ドコモ、時速300kmの超高速移動環境での「5G」通信実験に成功

 NTTドコモは4月23日、日本電気(NEC)、日本電信電話(NTT)とともに、超高速移動環境における「5G」の通信実験に成功したと発表した。時速305kmで移動する自動車に搭載した5G移動局と、実験コースに設置した5G基地局との間で無線データ伝送に世界で初めて成功したという。


 この実験は、高速鉄道などの超高速移動環境における5Gサービスの提供を想定した自動車走行による実験として、4月8日に日本自動車研究所(JARI)のテストコースで実施された。実験で利用した28GHz帯の周波数は、電波の減衰が大きいため電波が遠くまで届きづらく、また直進性が強いという特徴がある。そのため、5G基地局と5G移動局の両方に、電波の放射エリアを特定方向へ集中させるビームフォーミング機能と、5G移動局の動きに合わせて電波の放射方向を制御するビーム追従機能を搭載した上でこれらを最適化。より早い移動速度における5G無線通信回線の設定と5G無線データ伝送の高速化を実現したという。

 さらに、5G無線通信回線を維持したまま接続先を瞬時に切り替える通信中基地局間ハンドオーバー機能の適用により、より広いエリアにおいて、超高速移動する5G移動局と5G基地局の間の5G無線通信を実現したという。超高速移動する自動車からのリアルな車窓映像を5G基地局へ送るため、NTTメディアインテリジェンス研究所が開発したリアルタイム4KハイフレームレートHEVCコーデックを介して、5Gで伝送する4K映像伝送システムを構築。超高速移動環境のように動きの速いシーンでも、現在の4K映像標準フレームレートの2倍滑らかで高い臨場感のあるライブ中継を実現したという。
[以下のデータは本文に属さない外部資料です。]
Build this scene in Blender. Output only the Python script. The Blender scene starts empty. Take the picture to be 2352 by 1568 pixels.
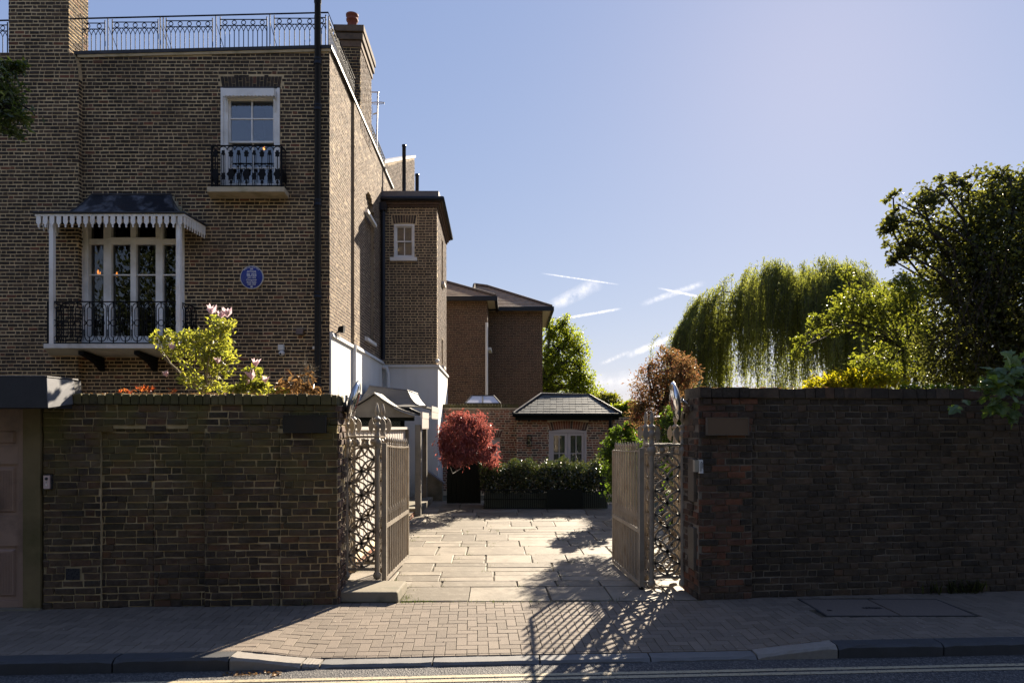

 なお、最大時速300kmを超える超高速移動環境で安全に走行中通信実験を行うため、搭載装置類の重量やバランスなどを考慮したチューニングを施した超高速実験用自動車(NISSAN GT-Rベース特別チューニング車両)を開発し、使用したという。

 実験の実施にあたり、同社の5Gオープンパートナープログラムの参加企業のうち、ソニービジネスソリューション、カーレーシングチーム「DOCOMO TEAM DANDELION RACING」を運営するダンディライアンが協力した。